**WHAT YOU ARE ASKED TO DO**
Please quote every line word for word.
· · ·
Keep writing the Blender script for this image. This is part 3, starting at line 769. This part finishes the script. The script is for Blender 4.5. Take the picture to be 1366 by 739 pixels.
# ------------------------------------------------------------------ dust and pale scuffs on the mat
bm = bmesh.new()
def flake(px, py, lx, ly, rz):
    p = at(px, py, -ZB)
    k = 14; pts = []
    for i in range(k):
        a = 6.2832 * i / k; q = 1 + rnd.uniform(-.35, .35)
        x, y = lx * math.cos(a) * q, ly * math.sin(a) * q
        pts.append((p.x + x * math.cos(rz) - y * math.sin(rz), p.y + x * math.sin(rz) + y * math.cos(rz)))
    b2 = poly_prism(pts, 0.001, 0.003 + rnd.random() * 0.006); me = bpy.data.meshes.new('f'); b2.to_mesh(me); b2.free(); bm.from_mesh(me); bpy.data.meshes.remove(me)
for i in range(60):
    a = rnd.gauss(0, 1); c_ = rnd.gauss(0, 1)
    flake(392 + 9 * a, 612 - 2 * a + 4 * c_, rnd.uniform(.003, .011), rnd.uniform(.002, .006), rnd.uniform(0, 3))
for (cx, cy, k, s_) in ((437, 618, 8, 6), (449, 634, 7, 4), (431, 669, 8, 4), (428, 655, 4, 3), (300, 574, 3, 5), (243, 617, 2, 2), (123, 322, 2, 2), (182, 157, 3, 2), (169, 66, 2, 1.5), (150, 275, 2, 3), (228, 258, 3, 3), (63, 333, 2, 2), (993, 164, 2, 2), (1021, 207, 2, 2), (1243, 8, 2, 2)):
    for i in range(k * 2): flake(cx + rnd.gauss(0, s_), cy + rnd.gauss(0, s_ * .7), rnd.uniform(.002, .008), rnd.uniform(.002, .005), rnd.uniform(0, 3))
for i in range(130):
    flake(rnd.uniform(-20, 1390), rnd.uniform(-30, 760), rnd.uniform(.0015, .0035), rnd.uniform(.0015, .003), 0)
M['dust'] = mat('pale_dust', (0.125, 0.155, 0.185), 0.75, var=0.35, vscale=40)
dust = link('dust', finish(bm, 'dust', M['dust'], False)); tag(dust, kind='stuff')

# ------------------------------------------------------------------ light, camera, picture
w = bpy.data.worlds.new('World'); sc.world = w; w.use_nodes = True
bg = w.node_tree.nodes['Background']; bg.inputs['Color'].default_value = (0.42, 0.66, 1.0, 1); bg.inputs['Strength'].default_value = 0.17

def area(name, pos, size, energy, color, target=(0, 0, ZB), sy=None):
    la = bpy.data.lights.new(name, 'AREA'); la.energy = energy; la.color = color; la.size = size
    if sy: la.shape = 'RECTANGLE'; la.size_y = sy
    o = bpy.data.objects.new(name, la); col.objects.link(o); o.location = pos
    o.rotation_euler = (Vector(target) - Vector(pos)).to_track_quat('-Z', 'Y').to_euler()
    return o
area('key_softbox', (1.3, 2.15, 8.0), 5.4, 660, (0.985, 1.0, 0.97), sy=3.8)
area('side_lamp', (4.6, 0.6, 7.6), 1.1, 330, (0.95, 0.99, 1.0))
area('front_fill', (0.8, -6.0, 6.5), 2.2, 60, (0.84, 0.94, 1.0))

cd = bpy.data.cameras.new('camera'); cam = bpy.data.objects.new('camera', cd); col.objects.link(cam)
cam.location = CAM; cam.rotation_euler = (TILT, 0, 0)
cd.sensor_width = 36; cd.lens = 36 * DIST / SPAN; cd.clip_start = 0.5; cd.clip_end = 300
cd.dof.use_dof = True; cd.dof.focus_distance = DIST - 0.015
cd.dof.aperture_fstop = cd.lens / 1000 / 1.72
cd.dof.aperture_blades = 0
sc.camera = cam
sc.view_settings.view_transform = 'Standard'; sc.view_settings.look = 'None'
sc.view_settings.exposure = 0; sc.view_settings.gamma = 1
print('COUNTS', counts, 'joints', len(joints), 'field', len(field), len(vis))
· · ·
**OUTPUT OF THE TASK**
Keep writing the Blender script for this image. This is part 3, starting at line 769. This part finishes the script. The script is for Blender 4.5. Take the picture to be 1366 by 739 pixels.
# ------------------------------------------------------------------ dust and pale scuffs on the mat
bm = bmesh.new()
def flake(px, py, lx, ly, rz):
    p = at(px, py, -ZB)
    k = 14; pts = []
    for i in range(k):
        a = 6.2832 * i / k; q = 1 + rnd.uniform(-.35, .35)
        x, y = lx * math.cos(a) * q, ly * math.sin(a) * q
        pts.append((p.x + x * math.cos(rz) - y * math.sin(rz), p.y + x * math.sin(rz) + y * math.cos(rz)))
    b2 = poly_prism(pts, 0.001, 0.003 + rnd.random() * 0.006); me = bpy.data.meshes.new('f'); b2.to_mesh(me); b2.free(); bm.from_mesh(me); bpy.data.meshes.remove(me)
for i in range(60):
    a = rnd.gauss(0, 1); c_ = rnd.gauss(0, 1)
    flake(392 + 9 * a, 612 - 2 * a + 4 * c_, rnd.uniform(.003, .011), rnd.uniform(.002, .006), rnd.uniform(0, 3))
for (cx, cy, k, s_) in ((437, 618, 8, 6), (449, 634, 7, 4), (431, 669, 8, 4), (428, 655, 4, 3), (300, 574, 3, 5), (243, 617, 2, 2), (123, 322, 2, 2), (182, 157, 3, 2), (169, 66, 2, 1.5), (150, 275, 2, 3), (228, 258, 3, 3), (63, 333, 2, 2), (993, 164, 2, 2), (1021, 207, 2, 2), (1243, 8, 2, 2)):
    for i in range(k * 2): flake(cx + rnd.gauss(0, s_), cy + rnd.gauss(0, s_ * .7), rnd.uniform(.002, .008), rnd.uniform(.002, .005), rnd.uniform(0, 3))
for i in range(130):
    flake(rnd.uniform(-20, 1390), rnd.uniform(-30, 760), rnd.uniform(.0015, .0035), rnd.uniform(.0015, .003), 0)
M['dust'] = mat('pale_dust', (0.125, 0.155, 0.185), 0.75, var=0.35, vscale=40)
dust = link('dust', finish(bm, 'dust', M['dust'], False)); tag(dust, kind='stuff')

# ------------------------------------------------------------------ light, camera, picture
w = bpy.data.worlds.new('World'); sc.world = w; w.use_nodes = True
bg = w.node_tree.nodes['Background']; bg.inputs['Color'].default_value = (0.42, 0.66, 1.0, 1); bg.inputs['Strength'].default_value = 0.17

def area(name, pos, size, energy, color, target=(0, 0, ZB), sy=None):
    la = bpy.data.lights.new(name, 'AREA'); la.energy = energy; la.color = color; la.size = size
    if sy: la.shape = 'RECTANGLE'; la.size_y = sy
    o = bpy.data.objects.new(name, la); col.objects.link(o); o.location = pos
    o.rotation_euler = (Vector(target) - Vector(pos)).to_track_quat('-Z', 'Y').to_euler()
    return o
area('key_softbox', (1.3, 2.15, 8.0), 5.4, 660, (0.985, 1.0, 0.97), sy=3.8)
area('side_lamp', (4.6, 0.6, 7.6), 1.1, 330, (0.95, 0.99, 1.0))
area('front_fill', (0.8, -6.0, 6.5), 2.2, 60, (0.84, 0.94, 1.0))

cd = bpy.data.cameras.new('camera'); cam = bpy.data.objects.new('camera', cd); col.objects.link(cam)
cam.location = CAM; cam.rotation_euler = (TILT, 0, 0)
cd.sensor_width = 36; cd.lens = 36 * DIST / SPAN; cd.clip_start = 0.5; cd.clip_end = 300
cd.dof.use_dof = True; cd.dof.focus_distance = DIST - 0.015
cd.dof.aperture_fstop = cd.lens / 1000 / 1.72
cd.dof.aperture_blades = 0
sc.camera = cam
sc.view_settings.view_transform = 'Standard'; sc.view_settings.look = 'None'
sc.view_settings.exposure = 0; sc.view_settings.gamma = 1
print('COUNTS', counts, 'joints', len(joints), 'field', len(field), len(vis))